## TASK DATA

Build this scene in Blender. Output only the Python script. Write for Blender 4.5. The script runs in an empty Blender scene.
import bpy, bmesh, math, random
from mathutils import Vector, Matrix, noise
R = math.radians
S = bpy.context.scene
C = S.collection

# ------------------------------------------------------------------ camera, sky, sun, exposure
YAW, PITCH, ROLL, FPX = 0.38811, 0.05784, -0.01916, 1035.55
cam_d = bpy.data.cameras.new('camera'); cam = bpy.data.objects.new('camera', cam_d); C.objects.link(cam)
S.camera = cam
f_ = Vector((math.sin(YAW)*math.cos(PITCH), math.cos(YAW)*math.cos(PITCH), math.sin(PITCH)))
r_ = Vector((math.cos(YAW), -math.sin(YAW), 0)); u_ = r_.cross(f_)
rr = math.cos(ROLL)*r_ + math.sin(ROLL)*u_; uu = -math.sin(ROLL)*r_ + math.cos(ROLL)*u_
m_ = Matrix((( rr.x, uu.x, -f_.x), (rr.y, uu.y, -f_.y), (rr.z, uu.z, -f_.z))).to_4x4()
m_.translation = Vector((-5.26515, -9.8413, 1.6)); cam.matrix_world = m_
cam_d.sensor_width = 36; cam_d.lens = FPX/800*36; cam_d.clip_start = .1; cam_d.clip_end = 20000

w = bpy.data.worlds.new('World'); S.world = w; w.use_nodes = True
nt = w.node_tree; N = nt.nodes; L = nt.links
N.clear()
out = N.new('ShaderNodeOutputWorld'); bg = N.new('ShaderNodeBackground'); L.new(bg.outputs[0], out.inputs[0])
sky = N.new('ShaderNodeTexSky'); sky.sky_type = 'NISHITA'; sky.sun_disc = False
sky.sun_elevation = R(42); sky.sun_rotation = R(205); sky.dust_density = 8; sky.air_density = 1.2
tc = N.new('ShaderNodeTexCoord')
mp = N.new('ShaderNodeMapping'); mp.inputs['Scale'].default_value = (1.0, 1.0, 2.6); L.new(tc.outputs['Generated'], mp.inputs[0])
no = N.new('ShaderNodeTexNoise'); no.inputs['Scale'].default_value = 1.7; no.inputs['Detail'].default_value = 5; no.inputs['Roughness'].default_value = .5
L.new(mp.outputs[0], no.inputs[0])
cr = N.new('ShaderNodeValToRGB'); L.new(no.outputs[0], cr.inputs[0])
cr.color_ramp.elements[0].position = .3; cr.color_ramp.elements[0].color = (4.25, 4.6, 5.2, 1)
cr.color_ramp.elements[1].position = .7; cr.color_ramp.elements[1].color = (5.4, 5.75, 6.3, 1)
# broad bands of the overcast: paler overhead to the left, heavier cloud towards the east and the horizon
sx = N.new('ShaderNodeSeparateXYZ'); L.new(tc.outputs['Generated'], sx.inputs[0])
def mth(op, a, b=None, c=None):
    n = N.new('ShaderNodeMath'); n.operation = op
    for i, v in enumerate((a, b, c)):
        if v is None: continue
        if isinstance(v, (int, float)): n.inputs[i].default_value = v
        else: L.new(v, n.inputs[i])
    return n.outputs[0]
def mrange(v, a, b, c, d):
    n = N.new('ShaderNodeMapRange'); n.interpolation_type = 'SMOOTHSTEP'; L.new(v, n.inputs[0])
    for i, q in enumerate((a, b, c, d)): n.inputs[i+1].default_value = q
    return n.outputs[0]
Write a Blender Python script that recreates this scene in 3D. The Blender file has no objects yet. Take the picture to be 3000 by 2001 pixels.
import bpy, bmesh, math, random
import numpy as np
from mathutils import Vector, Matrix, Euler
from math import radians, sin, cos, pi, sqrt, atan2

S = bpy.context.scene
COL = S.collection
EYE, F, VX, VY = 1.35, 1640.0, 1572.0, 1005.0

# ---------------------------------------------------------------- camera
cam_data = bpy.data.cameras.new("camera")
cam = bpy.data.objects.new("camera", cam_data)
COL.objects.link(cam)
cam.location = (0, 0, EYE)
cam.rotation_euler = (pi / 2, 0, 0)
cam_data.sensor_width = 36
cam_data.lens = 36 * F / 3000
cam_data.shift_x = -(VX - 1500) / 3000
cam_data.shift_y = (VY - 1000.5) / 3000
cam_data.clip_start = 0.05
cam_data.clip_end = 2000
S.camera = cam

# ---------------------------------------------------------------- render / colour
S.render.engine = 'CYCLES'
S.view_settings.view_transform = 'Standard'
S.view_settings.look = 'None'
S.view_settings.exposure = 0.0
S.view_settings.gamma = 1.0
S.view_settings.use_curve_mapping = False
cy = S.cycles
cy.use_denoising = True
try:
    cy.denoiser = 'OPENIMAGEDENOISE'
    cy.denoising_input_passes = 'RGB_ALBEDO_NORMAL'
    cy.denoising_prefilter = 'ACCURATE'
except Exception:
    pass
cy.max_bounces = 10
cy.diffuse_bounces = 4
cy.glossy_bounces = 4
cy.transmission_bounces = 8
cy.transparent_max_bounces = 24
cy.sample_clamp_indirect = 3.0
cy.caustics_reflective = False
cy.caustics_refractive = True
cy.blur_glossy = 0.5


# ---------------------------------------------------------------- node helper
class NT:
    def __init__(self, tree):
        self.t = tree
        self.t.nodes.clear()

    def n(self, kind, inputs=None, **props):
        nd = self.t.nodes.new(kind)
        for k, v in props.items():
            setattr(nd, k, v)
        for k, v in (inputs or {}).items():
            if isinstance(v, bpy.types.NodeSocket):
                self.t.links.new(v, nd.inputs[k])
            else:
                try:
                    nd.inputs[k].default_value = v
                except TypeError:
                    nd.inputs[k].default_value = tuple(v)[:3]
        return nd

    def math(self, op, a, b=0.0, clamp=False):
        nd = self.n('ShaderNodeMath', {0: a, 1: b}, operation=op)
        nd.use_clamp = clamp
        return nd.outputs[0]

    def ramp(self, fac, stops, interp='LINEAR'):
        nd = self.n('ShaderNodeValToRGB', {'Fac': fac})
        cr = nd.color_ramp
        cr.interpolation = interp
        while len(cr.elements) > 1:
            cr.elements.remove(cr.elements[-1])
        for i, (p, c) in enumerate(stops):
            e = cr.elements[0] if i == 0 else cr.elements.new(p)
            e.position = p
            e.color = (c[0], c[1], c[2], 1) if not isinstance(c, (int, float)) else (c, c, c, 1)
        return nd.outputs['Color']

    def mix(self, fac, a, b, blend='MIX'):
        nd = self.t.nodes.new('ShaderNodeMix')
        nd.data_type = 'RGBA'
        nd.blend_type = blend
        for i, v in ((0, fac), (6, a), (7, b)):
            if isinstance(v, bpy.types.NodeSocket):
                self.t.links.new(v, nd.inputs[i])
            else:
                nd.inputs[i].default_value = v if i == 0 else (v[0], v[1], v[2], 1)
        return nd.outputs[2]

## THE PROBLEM
The lines from the start of the entries above through the line containing "C = S.collection" are the ones to return, please; copy them exactly and include both ends.

## CORRECT ANSWER
Build this scene in Blender. Output only the Python script. Write for Blender 4.5. The script runs in an empty Blender scene.
import bpy, bmesh, math, random
from mathutils import Vector, Matrix, noise
R = math.radians
S = bpy.context.scene
C = S.collection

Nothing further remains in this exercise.